In the Hammersley process (Aldous-Diaconis 1995), at each time \( t>0\) there are a (two-sided) infinite number of particles at positions \( 0 < \ldots < X_{-1}(t) < X_0(t) < X_1(t) < \ldots < \infty\) and the dynamics are
Events occur as a rate-1 space-time Poisson point process on \( (0,\infty) \times (0,\infty) \). When an event occurs at \( (x_0,t_0) \), the closest particle to the right of \(x_0\) is moved to \(x_0\).

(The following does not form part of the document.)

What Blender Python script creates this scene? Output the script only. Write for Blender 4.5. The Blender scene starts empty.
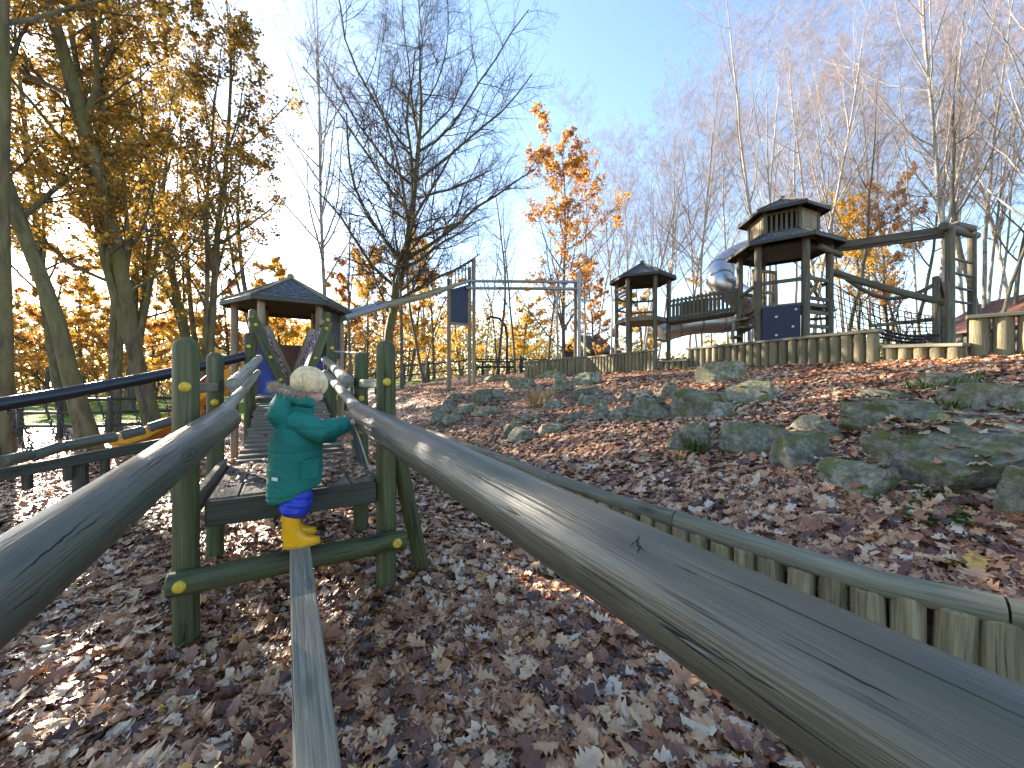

This arose as one of many aspects of the "longest increasing subsequence of a uniform random permutations" problem, and the relation is most clearly seen using the patience sorting representation (Aldous-Diaconis 1999). But there is also a different limit process which arises by considering, instead of a scaling limit, only the first \(k\) piles in patience sorting, corresponding in a sense to considering only the start of the subsequence. In this process there are \(k\) particles at positions \( 0 < X_1(t) < X_2(t) < \ldots < X_k(t) \) and the dynamics are
Events occur as a rate-1 space-time Poisson point process on \( (0,\infty) \times (0,\infty) \). When an event occurs at \( (x_0,t_0) \), the closest particle (if any) to the right of \(x_0\) is moved to \(x_0\). Also the particles move to the right at speed linearly increasing in space: \( dX_i(t)/dt = X_i(t) \).
In fact these distributions are consistent as \(k\) varies, and so define an infinite particle process. This process is mentioned briefly in section 5.2 of Aldous-Diaconis 1999. By soft arguments this process has a unique stationary distribution.

Problem. Give some (fairly explicit) description of the stationary distribution.

History. Some analysis is attempted in section 4.1 of these unfinished unpublished 1993 notes from which the two published papers above were mined and refined. The problem was often mentioned in subsequent conversations. Posted here February 2018.